There is much to admire about Voorhees’ book. Standing at the intersection of history and religious studies, it shows how the constantly evolving relationship between Eddy's personal experiences and her revisions of Science and Health shaped Christian Science as a religious tradition. Voorhees’ central claim—that we ought to view Christian Science as “a singular expression of Christianity with a restorationist, revelatory, healing rationale” (6)—is both compelling and skillfully argued. As she underscores, Eddy's unique form of restorationism placed healing front and center while simply abandoning “creeds and traditions” (81). Voorhees’ attentiveness to “the inseparable link between author and text” informs her conviction that Eddy's “unfolding, sifting, gradual process” of revelation constituted “a new contribution to world religions” (8).

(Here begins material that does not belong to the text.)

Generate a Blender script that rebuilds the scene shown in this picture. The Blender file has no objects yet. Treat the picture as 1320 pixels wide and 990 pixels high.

Although Voorhees uses the relationship between Eddy and Science and Health as her main interpretive lens, a deeper goal becomes clear as the book progresses: to explain Christian Science's appeal to its earliest adherents and its continued flourishing today by pinpointing the precise nature of Christian Science identity. Voorhees gradually turns her focus from Eddy and Science and Health toward the book's reception by practicing Christian Scientists and their supporters and detractors. This shift is complete by Part IV, which unpacks how reading practices intersected with the healing experiences and personal testimonies of Eddy's earliest followers. Voorhees’ dual emphasis on careful textual analysis and lived religion mirrors the impact of Eddy's understanding of revelation on the religion as a whole.

Voorhees augments her focus on Eddy and Science and Health by using the life of Marietta T. Webb, a Black Christian Scientist in Boston, to frame her book. This approach reflects her emphasis on the interplay between the lived religious experiences of a diverse array of adherents and the texts and reading practices that came to define Christian Science as a faith community. Just as Webb's life contained elements that were “both distinctive and representative” of Christian Scientists’ experiences as a whole, Voorhees notes, so too has Christian Science been “both exceptional and typical of American religious experience as it moved more fully into modernity” (1).

The challenge for Voorhees and other interpreters is how to describe the patterns of similarity and difference that made Christian Science what it was by the early twentieth century. The analytical categories underpinning typical stories about religion and modernity do not fit Christian Science well. Most importantly, the tradition is difficult to map onto the religious-secular binary. To resolve this interpretive problem, Voorhees suggests that we ought to abandon all rigid taxonomies and instead view religious life in nineteenth-century America—and, by extension, elsewhere—as “a vast overlapping network having nodes handling greater or lesser amounts of traffic” (5). Rather than being walled off from other traditions, Voorhees writes, Christian Science “tracked across multiple nodes on the vast networks making up American religion and culture, conversing and interacting with many while retaining its own singular teachings and message” (231).

The interpretive stakes of this intervention become clear in Voorhees’ conclusion, “Christian Science Identity.” Having sifted through countless perspectives on Eddy's new religion, Voorhees identifies Christian Science as “a radical theology of practical Christian metaphysics with a central concern for the survival of Christianity in modernity through the ‘proof’ of healing” (233). The helpful precision that Voorhees achieves in defining Christian Science identity makes this book a serious scholarly contribution that will attract the attention of specialists. At the same time, all scholars of American religious history and religious studies will find this masterful account of early Christian Science illuminating, for it beautifully demonstrates how “the outliers of American religion” challenge us to view the entire religious landscape in new ways.